> Stated exercise:
Print the material below exactly as it stands, please, from its first line to the line holding "R = math.radians", with no pictures.

> Given material:
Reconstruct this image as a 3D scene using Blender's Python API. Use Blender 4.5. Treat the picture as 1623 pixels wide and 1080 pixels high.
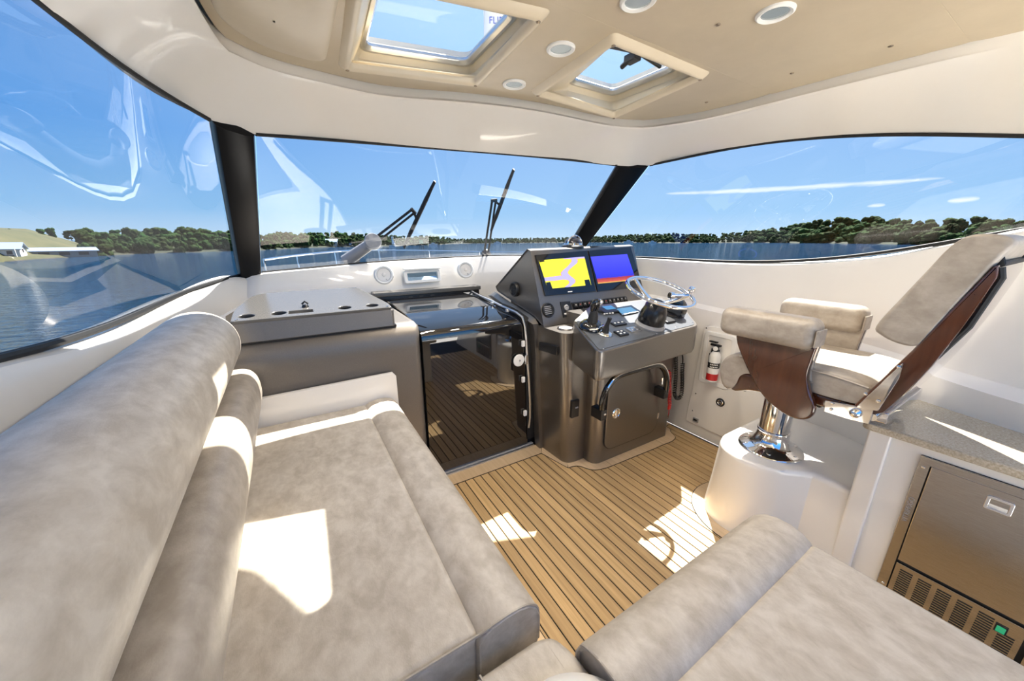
import bpy, bmesh, math, random
from mathutils import Vector, Matrix, noise
for o in list(bpy.data.objects):
    bpy.data.objects.remove(o)
S = bpy.context.scene
COL = S.collection
random.seed(7)
R = math.radians

# ---------------------------------------------------------------- camera
cd = bpy.data.cameras.new('camera'); cam = bpy.data.objects.new('camera', cd); COL.objects.link(cam)
cam.location = (0, 0, 1.5)
cam.rotation_euler = (R(90 - 15.7584), 0, R(-31.4981))
cd.sensor_fit = 'HORIZONTAL'; cd.sensor_width = 36.0; cd.lens = 36.0 * 567 / 1623
cd.clip_start = 0.02; cd.clip_end = 5000
S.camera = cam

# ---------------------------------------------------------------- sky, sun, exposure
SUN = Vector((0.53, 0.378, 1.0)).normalized()          # towards the sun: ahead, to starboard
W = bpy.data.worlds.new('sky'); S.world = W; W.use_nodes = True
nt = W.node_tree; nt.nodes.clear()
def N(t, typ, **kw):
    n = t.nodes.new(typ)
    for k, v in kw.items():
        if k.startswith('i_'):
            key = k[2:]; key = int(key) if key.isdigit() else key
            n.inputs[key].default_value = v
        else: setattr(n, k, v)
    return n
def ramp(t, stops, fac=None, interp='LINEAR'):
    r = t.nodes.new('ShaderNodeValToRGB'); e = r.color_ramp.elements; r.color_ramp.interpolation = interp
    while len(e) < len(stops): e.new(0.5)
    for i, (p, c) in enumerate(stops):
        e[i].position = p; e[i].color = (c[0], c[1], c[2], 1) if hasattr(c, '__len__') else (c, c, c, 1)
    if fac is not None: t.links.new(fac, r.inputs[0])
    return r
SKY_STRENGTH = 1.36
tc = N(nt, 'ShaderNodeTexCoord')
nrm = N(nt, 'ShaderNodeVectorMath', operation='NORMALIZE'); nt.links.new(tc.outputs['Generated'], nrm.inputs[0])
sep = N(nt, 'ShaderNodeSeparateXYZ'); nt.links.new(nrm.outputs[0], sep.inputs[0])
sky = ramp(nt, [(0.0, (.45, .61, .76)), (.06, (.23, .46, .72)), (.2, (.085, .29, .66)), (.45, (.055, .20, .54)), (1.0, (.05, .15, .42))], sep.outputs[2])
dot = N(nt, 'ShaderNodeVectorMath', operation='DOT_PRODUCT'); dot.inputs[1].default_value = SUN
nt.links.new(nrm.outputs[0], dot.inputs[0])
glow = N(nt, 'ShaderNodeMapRange', i_1=0.25, i_2=1.0, i_3=0.0, i_4=0.6); nt.links.new(dot.outputs['Value'], glow.inputs[0])
mixg = N(nt, 'ShaderNodeMix', data_type='RGBA'); mixg.inputs[7].default_value = (.62, .82, 1.0, 1)
nt.links.new(glow.outputs[0], mixg.inputs[0]); nt.links.new(sky.outputs[0], mixg.inputs[6])
# one long thin cirrus streak low over the starboard shore, two small puffs beneath it
az = N(nt, 'ShaderNodeMath', operation='ARCTAN2'); nt.links.new(sep.outputs[0], az.inputs[0]); nt.links.new(sep.outputs[1], az.inputs[1])
mp = N(nt, 'ShaderNodeMapping'); mp.inputs['Scale'].default_value = (9, 9, 70)
nt.links.new(nrm.outputs[0], mp.inputs[0])
nz = N(nt, 'ShaderNodeTexNoise', i_Scale=1.6, i_Detail=6.0, i_Roughness=.62); nt.links.new(mp.outputs[0], nz.inputs['Vector'])
def mth(op, a, b=None):
    n = N(nt, 'ShaderNodeMath', operation=op)
    for k, v in enumerate((a, b)):
        if v is None: continue
        if isinstance(v, (int, float)): n.inputs[k].default_value = v
        else: nt.links.new(v, n.inputs[k])
    return n.outputs[0]
def streak(a0, a1, z0, z1, half):
    t_ = mth('DIVIDE', mth('SUBTRACT', az.outputs[0], a0), a1 - a0)
    zc = mth('ADD', mth('MULTIPLY', t_, z1 - z0), z0)
    env = mth('MULTIPLY', mth('MULTIPLY', t_, mth('SUBTRACT', 1.0, t_)), 4.0)
    env = mth('POWER', mth('MAXIMUM', env, 0.0), .35)
    d = mth('ABSOLUTE', mth('SUBTRACT', sep.outputs[2], zc))
    q = mth('SUBTRACT', mth('MULTIPLY', env, mth('MULTIPLY', nz.outputs[0], half * 2)), d)
    return mth('MINIMUM', mth('MAXIMUM', mth('MULTIPLY', q, 1.1 / half), 0.0), .85)
cl = mth('MAXIMUM', streak(.93, 1.39, .1062, .1015, .0062), mth('MAXIMUM', streak(1.30, 1.325, .0615, .0625, .004), streak(1.40, 1.435, .0640, .0655, .0055)))
mixc = N(nt, 'ShaderNodeMix', data_type='RGBA'); mixc.inputs[7].default_value = (.80, .88, .95, 1)
nt.links.new(cl, mixc.inputs[0]); nt.links.new(mixg.outputs[2], mixc.inputs[6])
bg = N(nt, 'ShaderNodeBackground'); bg.inputs[1].default_value = SKY_STRENGTH
nt.links.new(mixc.outputs[2], bg.inputs[0])
wo = N(nt, 'ShaderNodeOutputWorld'); nt.links.new(bg.outputs[0], wo.inputs[0])

sl = bpy.data.lights.new('sun', 'SUN'); so = bpy.data.objects.new('sun', sl); COL.objects.link(so)
sl.energy = 21.0; sl.angle = R(0.53); sl.color = (1.0, .94, .84)
so.rotation_euler = SUN.to_track_quat('Z', 'Y').to_euler(); so.location = (6, 5, 12)
FILL_SPOT_W = 13.0
S.view_settings.view_transform = 'Standard'
try: S.view_settings.look = 'None'
except Exception: pass
S.view_settings.gamma = 1.0; S.view_settings.use_curve_mapping = False
S.view_settings.exposure = 1.0

# ---------------------------------------------------------------- materials
def newmat(name):
    m = bpy.data.materials.new(name); m.use_nodes = True
    t = m.node_tree; b = t.nodes['Principled BSDF']
    return m, t, b
def objcoord(t, scale=(1, 1, 1), rot=(0, 0, 0), kind='Object'):
    c = N(t, 'ShaderNodeTexCoord'); m = N(t, 'ShaderNodeMapping'); m.inputs['Scale'].default_value = scale; m.inputs['Rotation'].default_value = rot
    t.links.new(c.outputs[kind], m.inputs[0]); return m.outputs[0]
def bump(t, b, h, strength=.1, dist=.01):
    n = N(t, 'ShaderNodeBump'); n.inputs['Strength'].default_value = strength; n.inputs['Distance'].default_value = dist
    t.links.new(h, n.inputs['Height']); t.links.new(n.outputs[0], b.inputs['Normal'])
def plain(name, col, rough=.5, metal=0.0, coat=0.0, spec=.5):
    m, t, b = newmat(name)
    b.inputs['Base Color'].default_value = (*col, 1); b.inputs['Roughness'].default_value = rough; b.inputs['Metallic'].default_value = metal
    b.inputs['Coat Weight'].default_value = coat; b.inputs['Coat Roughness'].default_value = .04; b.inputs['Specular IOR Level'].default_value = spec
    nz = N(t, 'ShaderNodeTexNoise', i_Scale=90.0, i_Detail=3.0); t.links.new(objcoord(t), nz.inputs['Vector'])
    mr = N(t, 'ShaderNodeMapRange', i_3=max(0, rough - .03), i_4=rough + .03); t.links.new(nz.outputs[0], mr.inputs[0]); t.links.new(mr.outputs[0], b.inputs['Roughness'])
    return m
def mottled(name, c1, c2, scale, rough, coat=0, bstr=.08, detail=6.0, stretch=(1, 1, 1), lo=.35, hi=.68, metal=0.0, bscale=None):
    m, t, b = newmat(name)
    v = objcoord(t, stretch)
    nz = N(t, 'ShaderNodeTexNoise', i_Scale=scale, i_Detail=detail, i_Roughness=.62, i_Distortion=.25); t.links.new(v, nz.inputs['Vector'])
    r = ramp(t, [(lo, c1), (hi, c2)], nz.outputs[0]); t.links.new(r.outputs[0], b.inputs['Base Color'])
    b.inputs['Roughness'].default_value = rough; b.inputs['Coat Weight'].default_value = coat; b.inputs['Metallic'].default_value = metal
    b.inputs['Coat Roughness'].default_value = .05
    if bstr:
        n2 = N(t, 'ShaderNodeTexNoise', i_Scale=bscale or scale * 14, i_Detail=3.0); t.links.new(v, n2.inputs['Vector']); bump(t, b, n2.outputs[0], bstr, .004)
    return m
M = {}
M['gel'] = mottled('white_gelcoat', (.80, .765, .71), (.83, .80, .75), 2.0, .28, .35, 0)
M['gel_matt'] = mottled('white_liner', (.82, .80, .76), (.85, .83, .79), 2.0, .42, .1, 0)
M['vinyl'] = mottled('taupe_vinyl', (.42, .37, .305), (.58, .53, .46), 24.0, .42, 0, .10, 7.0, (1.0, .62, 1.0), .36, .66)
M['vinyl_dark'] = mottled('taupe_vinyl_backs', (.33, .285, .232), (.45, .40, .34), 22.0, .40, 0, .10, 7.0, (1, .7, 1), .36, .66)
M['head'] = mottled('beige_headliner_vinyl', (.50, .42, .295), (.55, .465, .33), 4.0, .36, .05, .05)
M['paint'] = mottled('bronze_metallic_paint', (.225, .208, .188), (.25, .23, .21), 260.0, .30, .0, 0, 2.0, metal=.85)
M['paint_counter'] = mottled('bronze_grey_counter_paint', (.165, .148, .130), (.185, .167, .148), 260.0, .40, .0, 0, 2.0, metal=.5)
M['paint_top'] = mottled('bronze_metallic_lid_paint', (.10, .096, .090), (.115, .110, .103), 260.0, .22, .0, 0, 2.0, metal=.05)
M['pod_top'] = mottled('slate_satin_panel', (.105, .115, .13), (.12, .13, .145), 200.0, .33, 0, .05, 2.0, metal=.2)
M['black'] = plain('black_plastic', (.012, .012, .013), .35)
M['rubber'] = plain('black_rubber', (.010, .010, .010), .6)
M['post'] = plain('black_pillar_cover', (.008, .008, .009), .3, 0, 0, .06)
M['cream'] = mottled('lit_headliner_vinyl', (.66, .575, .43), (.70, .615, .47), 4.0, .36, .05, .05)  # headliner vinyl lightened to imitate daylight on the hatch walls
M['blackgloss'] = plain('gloss_black', (.006, .006, .007), .08, 0, .6)
M['chrome'] = plain('polished_chrome', (.86, .86, .87), .045, 1.0)
M['steel'] = mottled('brushed_stainless', (.46, .42, .37), (.56, .52, .47), 30.0, .17, 0, .03, 4.0, (1, 1, 25), metal=1.0)
M['alu'] = plain('satin_aluminium', (.66, .66, .66), .3, 1.0)
M['white'] = plain('white_plastic', (.82, .82, .80), .35)
M['red'] = plain('red_plastic', (.55, .02, .02), .4)
M['grey'] = plain('grey_plastic', (.30, .30, .31), .4)
M['wood'] = mottled('varnished_mahogany', (.052, .0145, .006), (.100, .030, .0125), 7.0, .14, 1.0, 0, 4.0, (3, 3, .35), .3, .72)
M['stone'] = mottled('speckled_solid_surface', (.40, .335, .235), (.62, .55, .425), 150.0, .16, .2, 0, 4.0)
M['caulk'] = plain('black_deck_caulk', (.010, .009, .008), .7)
M['blue'] = plain('navy_fabric', (.02, .03, .09), .8)
M['lens'] = plain('frosted_lens', (.45, .52, .50), .15)
M['brass'] = plain('dull_bronze', (.34, .26, .18), .3, 1.0)

def teak(name, c1, c2):
    m, t, b = newmat(name)
    oi = N(t, 'ShaderNodeObjectInfo')
    v = objcoord(t, (45, 1.6, 45))
    add = N(t, 'ShaderNodeVectorMath', operation='ADD'); t.links.new(v, add.inputs[0])
    cx = N(t, 'ShaderNodeMath', operation='MULTIPLY', i_1=40.0); t.links.new(oi.outputs['Random'], cx.inputs[0]); t.links.new(cx.outputs[0], add.inputs[1])
    nz = N(t, 'ShaderNodeTexNoise', i_Scale=1.2, i_Detail=8.0, i_Roughness=.65, i_Distortion=.35); t.links.new(add.outputs[0], nz.inputs['Vector'])
    r = ramp(t, [(.28, c1), (.72, c2)], nz.outputs[0])
    hv = N(t, 'ShaderNodeHueSaturation'); mr = N(t, 'ShaderNodeMapRange', i_3=.84, i_4=1.12); t.links.new(oi.outputs['Random'], mr.inputs[0])
    t.links.new(mr.outputs[0], hv.inputs['Value']); t.links.new(r.outputs[0], hv.inputs['Color']); t.links.new(hv.outputs[0], b.inputs['Base Color'])
    b.inputs['Roughness'].default_value = .48
    bump(t, b, nz.outputs[0], .12, .002)
    return m
M['teak'] = teak('teak_planks', (.42, .27, .12), (.64, .44, .22))
M['teak_light'] = teak('teak_margin_boards', (.56, .40, .235), (.70, .53, .34))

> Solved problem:
Reconstruct this image as a 3D scene using Blender's Python API. Use Blender 4.5. Treat the picture as 1623 pixels wide and 1080 pixels high.
import bpy, bmesh, math, random
from mathutils import Vector, Matrix, noise
for o in list(bpy.data.objects):
    bpy.data.objects.remove(o)
S = bpy.context.scene
COL = S.collection
random.seed(7)
R = math.radians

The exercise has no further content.